- **DATA SHOWN**:

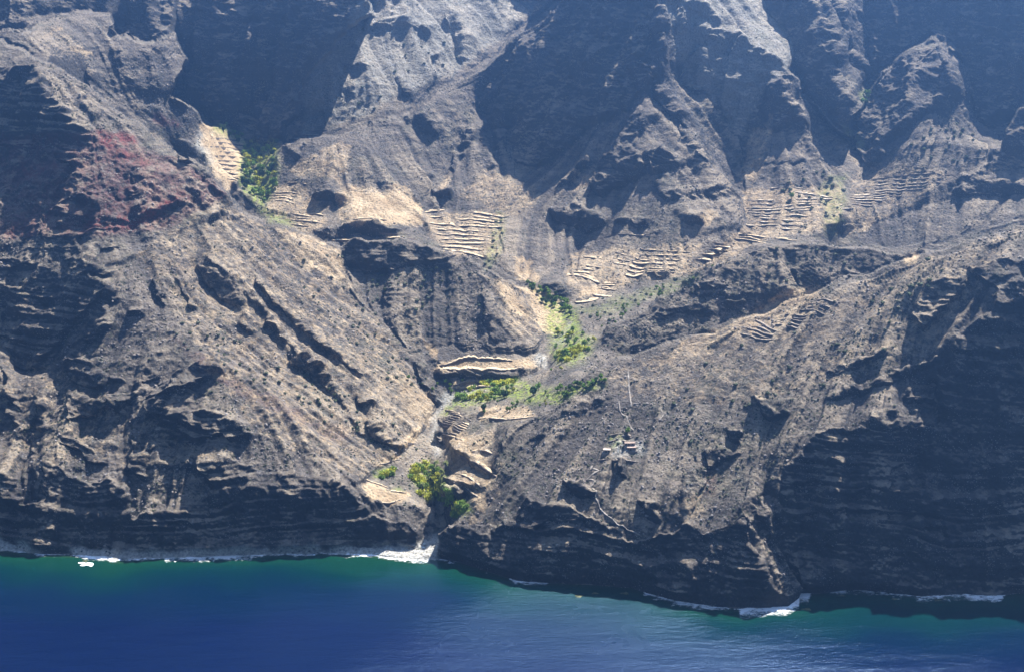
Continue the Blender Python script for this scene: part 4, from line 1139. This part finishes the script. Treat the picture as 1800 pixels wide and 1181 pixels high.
GROVES = [
 ("424,255 490,252 486,330 468,362 428,340", 64, 1.5, 2.5, "green tree|dense upper left grove", (0, 1, 0, 2, 3)),
 ("360,212 400,218 430,240 425,256 395,240", 9, 1.5, 2.2, "dark tree|rim of the pale slope beside the shadow", (2, 2, 0)),
 ("922,498 960,512 1010,542 1002,556 950,532", 30, 1.2, 1.8, "bright tree|row along the central stream", (0, 1, 2)),
 ("975,580 1010,575 1045,600 1045,618 1010,640 972,640", 24, 1.0, 1.7, "green tree|flat inside the central stream bend", (0, 1, 3)),
 ("830,706 905,668 912,684 850,712", 18, 0.9, 1.5, "light green tree|plot above the small curved steps", (0, 1, 3)),
 ("970,688 1060,666 1068,674 985,708", 26, 0.8, 1.4, "bright tree|plot at the near mountain's foot", (0, 0, 1, 2)),
 ("770,650 800,665 880,690 960,690 965,650 990,645 970,712 860,735 800,700 770,735 755,700", 30, 0.55, 1.1, "green bush|lower stream banks", (0, 0, 1, 3)),
 ("1040,560 1100,522 1230,482 1290,440 1300,452 1220,505 1110,545 1060,590", 26, 0.6, 1.2, "green bush|right-hand stream banks", (0, 1)),
 ("1508,172 1528,174 1522,190 1512,190", 5, 1.6, 2.4, "pale tree|notch below the far right-hand gully", (1, 0)),
]
for poly, n, s0, s1, lab, kinds in GROVES:
    noun, area = lab.split("|")
    for (u, v, s_, size, place) in placed(scatter(poly, n, 4.2), s0, s1):
        put(tree_proto[rp.choice(kinds)], u, v, s_, "%s%s, %s%s" % (size, noun, place, area), "tree", "trees in the " + area, 0.05)
for u, v, s_, k_, lab in [(886, 700, 2.2, 2, "large dark tree above the straw plot on the lower valley floor"), (872, 690, 1.8, 0, "green tree beside the large dark tree on the lower valley floor"),
                          (938, 694, 2.4, 2, "large spreading dark tree in the middle of the lower valley floor"), (946, 684, 1.6, 0, "bright tree behind the large spreading tree"),
                          (1103, 762, 1.5, 0, "small green tree above the cottages on the ridge"), (851, 722, 1.5, 2, "dark tree at the left end of the straw plot"),
                          (1391, 354, 1.8, 0, "bright green tree among the terraces under the right-hand gully"), (714, 672, 1.2, 0, "small green tree where the left gully meets the valley floor"),
                          (783, 672, 1.2, 0, "small green tree at the left end of the two narrow straw ledges")]:
    put(tree_proto[k_], u, v, s_, lab, "tree", None, 0.05)
for k_, (u, v, lab) in enumerate([(768, 826, "tall palm at the back of the green patch by the stream mouth"), (776, 838, "rightmost palm behind the curved terrace wall by the stream mouth"),
                  (758, 850, "palm in the middle of the lime-green reeds"), (770, 858, "palm with its trunk showing below the reed patch"), (762, 838, "palm leaning over the dark gap in the reeds"),
                  (783, 828, "dark palm nearest the pale stream bank"), (780, 868, "lowest palm above the shadowed hollow"), (742, 862, "palm at the left edge of the lower reeds")]):
    put(palm_proto[k_ % 2], u, v, rp.uniform(1.0, 1.35), lab, "palm", "palms by the stream mouth", 0.02)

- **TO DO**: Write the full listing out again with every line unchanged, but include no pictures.

- **CORRECT ANSWER**:
Continue the Blender Python script for this scene: part 4, from line 1139. This part finishes the script. Treat the picture as 1800 pixels wide and 1181 pixels high.
GROVES = [
 ("424,255 490,252 486,330 468,362 428,340", 64, 1.5, 2.5, "green tree|dense upper left grove", (0, 1, 0, 2, 3)),
 ("360,212 400,218 430,240 425,256 395,240", 9, 1.5, 2.2, "dark tree|rim of the pale slope beside the shadow", (2, 2, 0)),
 ("922,498 960,512 1010,542 1002,556 950,532", 30, 1.2, 1.8, "bright tree|row along the central stream", (0, 1, 2)),
 ("975,580 1010,575 1045,600 1045,618 1010,640 972,640", 24, 1.0, 1.7, "green tree|flat inside the central stream bend", (0, 1, 3)),
 ("830,706 905,668 912,684 850,712", 18, 0.9, 1.5, "light green tree|plot above the small curved steps", (0, 1, 3)),
 ("970,688 1060,666 1068,674 985,708", 26, 0.8, 1.4, "bright tree|plot at the near mountain's foot", (0, 0, 1, 2)),
 ("770,650 800,665 880,690 960,690 965,650 990,645 970,712 860,735 800,700 770,735 755,700", 30, 0.55, 1.1, "green bush|lower stream banks", (0, 0, 1, 3)),
 ("1040,560 1100,522 1230,482 1290,440 1300,452 1220,505 1110,545 1060,590", 26, 0.6, 1.2, "green bush|right-hand stream banks", (0, 1)),
 ("1508,172 1528,174 1522,190 1512,190", 5, 1.6, 2.4, "pale tree|notch below the far right-hand gully", (1, 0)),
]
for poly, n, s0, s1, lab, kinds in GROVES:
    noun, area = lab.split("|")
    for (u, v, s_, size, place) in placed(scatter(poly, n, 4.2), s0, s1):
        put(tree_proto[rp.choice(kinds)], u, v, s_, "%s%s, %s%s" % (size, noun, place, area), "tree", "trees in the " + area, 0.05)
for u, v, s_, k_, lab in [(886, 700, 2.2, 2, "large dark tree above the straw plot on the lower valley floor"), (872, 690, 1.8, 0, "green tree beside the large dark tree on the lower valley floor"),
                          (938, 694, 2.4, 2, "large spreading dark tree in the middle of the lower valley floor"), (946, 684, 1.6, 0, "bright tree behind the large spreading tree"),
                          (1103, 762, 1.5, 0, "small green tree above the cottages on the ridge"), (851, 722, 1.5, 2, "dark tree at the left end of the straw plot"),
                          (1391, 354, 1.8, 0, "bright green tree among the terraces under the right-hand gully"), (714, 672, 1.2, 0, "small green tree where the left gully meets the valley floor"),
                          (783, 672, 1.2, 0, "small green tree at the left end of the two narrow straw ledges")]:
    put(tree_proto[k_], u, v, s_, lab, "tree", None, 0.05)
for k_, (u, v, lab) in enumerate([(768, 826, "tall palm at the back of the green patch by the stream mouth"), (776, 838, "rightmost palm behind the curved terrace wall by the stream mouth"),
                  (758, 850, "palm in the middle of the lime-green reeds"), (770, 858, "palm with its trunk showing below the reed patch"), (762, 838, "palm leaning over the dark gap in the reeds"),
                  (783, 828, "dark palm nearest the pale stream bank"), (780, 868, "lowest palm above the shadowed hollow"), (742, 862, "palm at the left edge of the lower reeds")]):
    put(palm_proto[k_ % 2], u, v, rp.uniform(1.0, 1.35), lab, "palm", "palms by the stream mouth", 0.02)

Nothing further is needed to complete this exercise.